Rost plays the lap dulcimer. It is oblong, wooden and stringed (imagine a stretched-out violin), and he has carried it in his travels since his trip hitchhiking across the country after his college graduation.

Rost started to play and learn more about the dulcimer after college, and began to play with different groups of fellow dulcimer-players. He began to make connections around Vermont simply by carrying his instrument.

“First night I came into town I was walking around Burlington, I was looking at a marquee there. Guy came out and he said, ‘Hey, that a dulcimer on your back? And I said yeah. And he said, ‘Ah, I could use a dulcimer player in between this act and that act.’ And I said, ‘Well, what a great town.’ And it happened to be 1980. How bout that 1980?”

Rost also found that music gave him a purpose to travel, one of his other interests.

“I like travel but I wanted to travel more directly. So I thought music was one way to do that. That gives purpose to the travel. That’s one of the reasons I did what I did,” said Rost.

Last year Rost travelled to Ethiopia. Through some band mates and friends, he landed a job at an arts camp for children in southern Ethiopia. The camp eventually culminated in a circus production.

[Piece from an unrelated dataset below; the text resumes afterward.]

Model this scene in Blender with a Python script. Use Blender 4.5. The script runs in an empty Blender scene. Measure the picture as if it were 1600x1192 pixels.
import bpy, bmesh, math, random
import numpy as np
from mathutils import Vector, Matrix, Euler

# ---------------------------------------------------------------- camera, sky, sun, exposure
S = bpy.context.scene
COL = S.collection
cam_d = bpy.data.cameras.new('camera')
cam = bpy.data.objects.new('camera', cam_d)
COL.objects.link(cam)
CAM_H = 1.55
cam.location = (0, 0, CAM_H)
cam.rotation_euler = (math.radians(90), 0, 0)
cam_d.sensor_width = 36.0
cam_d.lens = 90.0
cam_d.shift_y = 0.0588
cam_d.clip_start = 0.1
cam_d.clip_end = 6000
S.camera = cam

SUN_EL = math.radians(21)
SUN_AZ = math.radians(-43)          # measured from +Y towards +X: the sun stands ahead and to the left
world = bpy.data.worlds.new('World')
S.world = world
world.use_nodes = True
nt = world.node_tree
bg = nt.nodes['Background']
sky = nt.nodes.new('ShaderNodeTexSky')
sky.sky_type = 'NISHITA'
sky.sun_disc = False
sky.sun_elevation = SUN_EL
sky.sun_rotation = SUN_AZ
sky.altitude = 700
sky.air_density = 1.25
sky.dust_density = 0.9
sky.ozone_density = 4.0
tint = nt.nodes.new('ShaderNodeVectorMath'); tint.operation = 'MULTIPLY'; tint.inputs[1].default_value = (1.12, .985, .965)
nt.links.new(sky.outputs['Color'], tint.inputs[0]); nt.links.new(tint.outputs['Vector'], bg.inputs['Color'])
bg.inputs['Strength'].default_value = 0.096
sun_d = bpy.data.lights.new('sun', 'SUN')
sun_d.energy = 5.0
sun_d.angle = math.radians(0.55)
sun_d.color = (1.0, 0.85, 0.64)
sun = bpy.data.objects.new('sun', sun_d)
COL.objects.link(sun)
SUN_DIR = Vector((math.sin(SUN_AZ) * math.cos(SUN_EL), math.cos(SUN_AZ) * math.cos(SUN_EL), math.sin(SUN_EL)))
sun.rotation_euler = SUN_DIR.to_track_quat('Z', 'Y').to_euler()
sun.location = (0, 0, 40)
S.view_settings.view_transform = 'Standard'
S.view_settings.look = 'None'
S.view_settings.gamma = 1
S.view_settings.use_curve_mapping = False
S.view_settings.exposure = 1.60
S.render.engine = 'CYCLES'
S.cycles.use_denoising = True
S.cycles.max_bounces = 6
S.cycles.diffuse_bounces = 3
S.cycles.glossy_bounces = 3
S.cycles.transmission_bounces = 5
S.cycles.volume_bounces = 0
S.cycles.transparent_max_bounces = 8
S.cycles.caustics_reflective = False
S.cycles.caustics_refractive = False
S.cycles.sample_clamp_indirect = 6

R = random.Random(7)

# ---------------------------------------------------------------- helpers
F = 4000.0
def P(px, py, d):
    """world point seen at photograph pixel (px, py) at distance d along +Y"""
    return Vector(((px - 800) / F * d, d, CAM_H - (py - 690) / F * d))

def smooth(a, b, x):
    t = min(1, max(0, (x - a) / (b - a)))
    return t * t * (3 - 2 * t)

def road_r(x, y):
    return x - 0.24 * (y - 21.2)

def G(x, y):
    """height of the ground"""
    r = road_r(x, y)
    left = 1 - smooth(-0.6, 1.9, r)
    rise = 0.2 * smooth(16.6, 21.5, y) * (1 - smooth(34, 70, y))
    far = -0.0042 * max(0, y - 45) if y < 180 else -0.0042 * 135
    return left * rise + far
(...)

“I brought 250 pounds worth of art supplies and some juggling pins [for the circus]. I worked with the band. They wanted to learn blues, jazz and reggae,” said Rost, who is well-acquainted with all three.

Reflecting on his experience in Ethiopia, Rost realized how unprepared he had been for the job.

“When I got there, I still didn’t really know what I was doing,” he said.

Sometimes, Rost wonders if we ever really know.

“Is this what you do?” Rost asked. “I don’t know,” Rost responded.

“Is this the right way to brush your teeth? I don’t know,” Rost asked and responded again. “But I don’t say that all the time. I make up something. Or base it on something I’ve read or what somebody told me was right.”

Though he is prone to philosophically questioning his life, Rost’s daily routine retains a comfortable degree of regularity.

Everyday Rost cuts an onion. He grows them alongside his potatoes in his garden.

Everyday Rost drives his car. It’s a big 2002 silver Astro van with an array of instruments and carpentry materials rattling around in the back.

But the greatest constant in his life is music.

“These past four months, I don’t know what I’m doing. I want to know, but I don’t. There’s a point where it’s just, I am playing music. This seems to be what I’m doing more than anything else. I’m in it,” said Rost.

Rost accompanies the dance classes offered by Middlebury’s dance department and plays in the dance department’s performance improvisation ensemble on Mondays, Wednesdays and Fridays. His repertoire on any given day includes anything from the piano to whatever forms of percussion are lying around, often a cymbal or a set of bongo drums, to the trumpet. On special days, he brings in the synth.

“I’d like to be a genius. Or I am a genius,” Rost said. At 57, Rost is still looking for more genius. “To feel something different. I mean that’s what I’d like to do, feel something different. To be surprised. I want to be surprised.”